• _EXERCISE_: Return the records exactly as they are.

**** MATERIALS PROVIDED

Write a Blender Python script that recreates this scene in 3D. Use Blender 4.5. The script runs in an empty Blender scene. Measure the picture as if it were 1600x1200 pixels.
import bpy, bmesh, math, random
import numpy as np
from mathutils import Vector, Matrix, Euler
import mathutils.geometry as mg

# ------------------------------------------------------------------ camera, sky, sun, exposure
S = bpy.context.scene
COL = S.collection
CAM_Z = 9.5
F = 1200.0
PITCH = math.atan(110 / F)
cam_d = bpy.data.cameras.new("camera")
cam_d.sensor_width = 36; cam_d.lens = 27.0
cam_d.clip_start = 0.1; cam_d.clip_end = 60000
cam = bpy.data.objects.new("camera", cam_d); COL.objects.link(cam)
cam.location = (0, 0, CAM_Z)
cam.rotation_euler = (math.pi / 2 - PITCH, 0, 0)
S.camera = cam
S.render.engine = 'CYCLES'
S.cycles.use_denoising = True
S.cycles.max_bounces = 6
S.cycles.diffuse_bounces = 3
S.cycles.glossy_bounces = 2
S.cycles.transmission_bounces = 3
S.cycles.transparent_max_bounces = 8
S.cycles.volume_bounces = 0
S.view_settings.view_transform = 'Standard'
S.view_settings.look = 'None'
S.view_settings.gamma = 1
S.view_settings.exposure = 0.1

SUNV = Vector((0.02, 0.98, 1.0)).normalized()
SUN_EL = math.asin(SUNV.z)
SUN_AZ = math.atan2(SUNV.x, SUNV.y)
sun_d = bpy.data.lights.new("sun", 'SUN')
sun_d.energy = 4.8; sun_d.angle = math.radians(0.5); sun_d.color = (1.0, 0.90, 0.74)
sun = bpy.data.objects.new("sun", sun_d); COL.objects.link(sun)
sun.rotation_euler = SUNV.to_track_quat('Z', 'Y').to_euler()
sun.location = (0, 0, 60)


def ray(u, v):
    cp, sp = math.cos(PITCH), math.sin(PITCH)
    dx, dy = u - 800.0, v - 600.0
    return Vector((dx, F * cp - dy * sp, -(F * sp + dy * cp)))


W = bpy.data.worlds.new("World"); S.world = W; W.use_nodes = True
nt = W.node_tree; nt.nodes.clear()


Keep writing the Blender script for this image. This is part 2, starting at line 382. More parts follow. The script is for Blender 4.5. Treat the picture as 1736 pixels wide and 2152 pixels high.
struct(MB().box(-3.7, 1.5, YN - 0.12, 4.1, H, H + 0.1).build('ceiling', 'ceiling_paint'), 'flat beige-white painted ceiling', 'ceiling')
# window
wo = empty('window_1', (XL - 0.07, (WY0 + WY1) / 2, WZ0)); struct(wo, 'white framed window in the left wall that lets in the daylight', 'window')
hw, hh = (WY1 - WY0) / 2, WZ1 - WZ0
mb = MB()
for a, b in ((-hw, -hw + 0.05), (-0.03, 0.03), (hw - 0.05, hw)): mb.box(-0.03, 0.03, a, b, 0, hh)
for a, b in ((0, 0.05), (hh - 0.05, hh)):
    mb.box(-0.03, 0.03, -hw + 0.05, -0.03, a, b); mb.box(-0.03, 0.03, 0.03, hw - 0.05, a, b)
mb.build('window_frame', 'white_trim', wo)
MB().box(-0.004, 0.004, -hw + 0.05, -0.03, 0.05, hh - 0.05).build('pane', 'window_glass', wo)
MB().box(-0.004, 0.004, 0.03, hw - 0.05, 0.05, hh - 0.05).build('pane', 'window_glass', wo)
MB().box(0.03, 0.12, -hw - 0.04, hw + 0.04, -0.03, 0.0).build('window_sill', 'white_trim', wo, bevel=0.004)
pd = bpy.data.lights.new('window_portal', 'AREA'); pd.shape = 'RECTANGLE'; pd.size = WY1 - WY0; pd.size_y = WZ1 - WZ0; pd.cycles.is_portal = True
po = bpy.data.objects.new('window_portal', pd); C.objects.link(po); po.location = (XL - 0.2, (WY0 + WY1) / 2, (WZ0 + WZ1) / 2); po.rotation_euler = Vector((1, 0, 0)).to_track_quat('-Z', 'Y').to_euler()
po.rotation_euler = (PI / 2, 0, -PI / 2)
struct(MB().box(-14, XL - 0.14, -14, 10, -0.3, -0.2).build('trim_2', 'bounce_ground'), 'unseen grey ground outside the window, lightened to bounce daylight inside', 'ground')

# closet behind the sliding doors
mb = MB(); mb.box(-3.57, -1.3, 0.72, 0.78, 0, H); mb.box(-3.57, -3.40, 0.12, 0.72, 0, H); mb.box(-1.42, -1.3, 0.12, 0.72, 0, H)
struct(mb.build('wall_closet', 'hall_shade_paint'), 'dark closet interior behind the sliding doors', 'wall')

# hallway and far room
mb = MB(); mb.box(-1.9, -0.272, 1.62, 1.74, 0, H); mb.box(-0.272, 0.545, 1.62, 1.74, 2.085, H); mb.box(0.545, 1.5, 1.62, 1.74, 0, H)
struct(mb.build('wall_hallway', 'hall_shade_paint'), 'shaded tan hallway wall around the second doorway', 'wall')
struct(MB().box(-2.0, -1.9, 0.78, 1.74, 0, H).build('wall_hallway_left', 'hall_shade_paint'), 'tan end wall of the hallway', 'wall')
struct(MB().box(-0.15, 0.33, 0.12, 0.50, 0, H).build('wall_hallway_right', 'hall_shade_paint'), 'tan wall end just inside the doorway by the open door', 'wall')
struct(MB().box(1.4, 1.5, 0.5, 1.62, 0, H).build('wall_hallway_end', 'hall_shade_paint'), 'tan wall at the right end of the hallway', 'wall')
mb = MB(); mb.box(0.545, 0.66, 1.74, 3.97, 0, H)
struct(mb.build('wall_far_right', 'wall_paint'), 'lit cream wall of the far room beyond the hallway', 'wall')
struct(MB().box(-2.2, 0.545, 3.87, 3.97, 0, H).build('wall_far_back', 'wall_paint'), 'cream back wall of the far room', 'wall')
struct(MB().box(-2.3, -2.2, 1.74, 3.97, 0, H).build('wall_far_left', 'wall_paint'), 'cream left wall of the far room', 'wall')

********

• _EXERCISE RESULT_:
Write a Blender Python script that recreates this scene in 3D. Use Blender 4.5. The script runs in an empty Blender scene. Measure the picture as if it were 1600x1200 pixels.
import bpy, bmesh, math, random
import numpy as np
from mathutils import Vector, Matrix, Euler
import mathutils.geometry as mg

# ------------------------------------------------------------------ camera, sky, sun, exposure
S = bpy.context.scene
COL = S.collection
CAM_Z = 9.5
F = 1200.0
PITCH = math.atan(110 / F)
cam_d = bpy.data.cameras.new("camera")
cam_d.sensor_width = 36; cam_d.lens = 27.0
cam_d.clip_start = 0.1; cam_d.clip_end = 60000
cam = bpy.data.objects.new("camera", cam_d); COL.objects.link(cam)
cam.location = (0, 0, CAM_Z)
cam.rotation_euler = (math.pi / 2 - PITCH, 0, 0)
S.camera = cam
S.render.engine = 'CYCLES'
S.cycles.use_denoising = True
S.cycles.max_bounces = 6
S.cycles.diffuse_bounces = 3
S.cycles.glossy_bounces = 2
S.cycles.transmission_bounces = 3
S.cycles.transparent_max_bounces = 8
S.cycles.volume_bounces = 0
S.view_settings.view_transform = 'Standard'
S.view_settings.look = 'None'
S.view_settings.gamma = 1
S.view_settings.exposure = 0.1

SUNV = Vector((0.02, 0.98, 1.0)).normalized()
SUN_EL = math.asin(SUNV.z)
SUN_AZ = math.atan2(SUNV.x, SUNV.y)
sun_d = bpy.data.lights.new("sun", 'SUN')
sun_d.energy = 4.8; sun_d.angle = math.radians(0.5); sun_d.color = (1.0, 0.90, 0.74)
sun = bpy.data.objects.new("sun", sun_d); COL.objects.link(sun)
sun.rotation_euler = SUNV.to_track_quat('Z', 'Y').to_euler()
sun.location = (0, 0, 60)


def ray(u, v):
    cp, sp = math.cos(PITCH), math.sin(PITCH)
    dx, dy = u - 800.0, v - 600.0
    return Vector((dx, F * cp - dy * sp, -(F * sp + dy * cp)))


W = bpy.data.worlds.new("World"); S.world = W; W.use_nodes = True
nt = W.node_tree; nt.nodes.clear()


Keep writing the Blender script for this image. This is part 2, starting at line 382. More parts follow. The script is for Blender 4.5. Treat the picture as 1736 pixels wide and 2152 pixels high.
struct(MB().box(-3.7, 1.5, YN - 0.12, 4.1, H, H + 0.1).build('ceiling', 'ceiling_paint'), 'flat beige-white painted ceiling', 'ceiling')
# window
wo = empty('window_1', (XL - 0.07, (WY0 + WY1) / 2, WZ0)); struct(wo, 'white framed window in the left wall that lets in the daylight', 'window')
hw, hh = (WY1 - WY0) / 2, WZ1 - WZ0
mb = MB()
for a, b in ((-hw, -hw + 0.05), (-0.03, 0.03), (hw - 0.05, hw)): mb.box(-0.03, 0.03, a, b, 0, hh)
for a, b in ((0, 0.05), (hh - 0.05, hh)):
    mb.box(-0.03, 0.03, -hw + 0.05, -0.03, a, b); mb.box(-0.03, 0.03, 0.03, hw - 0.05, a, b)
mb.build('window_frame', 'white_trim', wo)
MB().box(-0.004, 0.004, -hw + 0.05, -0.03, 0.05, hh - 0.05).build('pane', 'window_glass', wo)
MB().box(-0.004, 0.004, 0.03, hw - 0.05, 0.05, hh - 0.05).build('pane', 'window_glass', wo)
MB().box(0.03, 0.12, -hw - 0.04, hw + 0.04, -0.03, 0.0).build('window_sill', 'white_trim', wo, bevel=0.004)
pd = bpy.data.lights.new('window_portal', 'AREA'); pd.shape = 'RECTANGLE'; pd.size = WY1 - WY0; pd.size_y = WZ1 - WZ0; pd.cycles.is_portal = True
po = bpy.data.objects.new('window_portal', pd); C.objects.link(po); po.location = (XL - 0.2, (WY0 + WY1) / 2, (WZ0 + WZ1) / 2); po.rotation_euler = Vector((1, 0, 0)).to_track_quat('-Z', 'Y').to_euler()
po.rotation_euler = (PI / 2, 0, -PI / 2)
struct(MB().box(-14, XL - 0.14, -14, 10, -0.3, -0.2).build('trim_2', 'bounce_ground'), 'unseen grey ground outside the window, lightened to bounce daylight inside', 'ground')

# closet behind the sliding doors
mb = MB(); mb.box(-3.57, -1.3, 0.72, 0.78, 0, H); mb.box(-3.57, -3.40, 0.12, 0.72, 0, H); mb.box(-1.42, -1.3, 0.12, 0.72, 0, H)
struct(mb.build('wall_closet', 'hall_shade_paint'), 'dark closet interior behind the sliding doors', 'wall')

# hallway and far room
mb = MB(); mb.box(-1.9, -0.272, 1.62, 1.74, 0, H); mb.box(-0.272, 0.545, 1.62, 1.74, 2.085, H); mb.box(0.545, 1.5, 1.62, 1.74, 0, H)
struct(mb.build('wall_hallway', 'hall_shade_paint'), 'shaded tan hallway wall around the second doorway', 'wall')
struct(MB().box(-2.0, -1.9, 0.78, 1.74, 0, H).build('wall_hallway_left', 'hall_shade_paint'), 'tan end wall of the hallway', 'wall')
struct(MB().box(-0.15, 0.33, 0.12, 0.50, 0, H).build('wall_hallway_right', 'hall_shade_paint'), 'tan wall end just inside the doorway by the open door', 'wall')
struct(MB().box(1.4, 1.5, 0.5, 1.62, 0, H).build('wall_hallway_end', 'hall_shade_paint'), 'tan wall at the right end of the hallway', 'wall')
mb = MB(); mb.box(0.545, 0.66, 1.74, 3.97, 0, H)
struct(mb.build('wall_far_right', 'wall_paint'), 'lit cream wall of the far room beyond the hallway', 'wall')
struct(MB().box(-2.2, 0.545, 3.87, 3.97, 0, H).build('wall_far_back', 'wall_paint'), 'cream back wall of the far room', 'wall')
struct(MB().box(-2.3, -2.2, 1.74, 3.97, 0, H).build('wall_far_left', 'wall_paint'), 'cream left wall of the far room', 'wall')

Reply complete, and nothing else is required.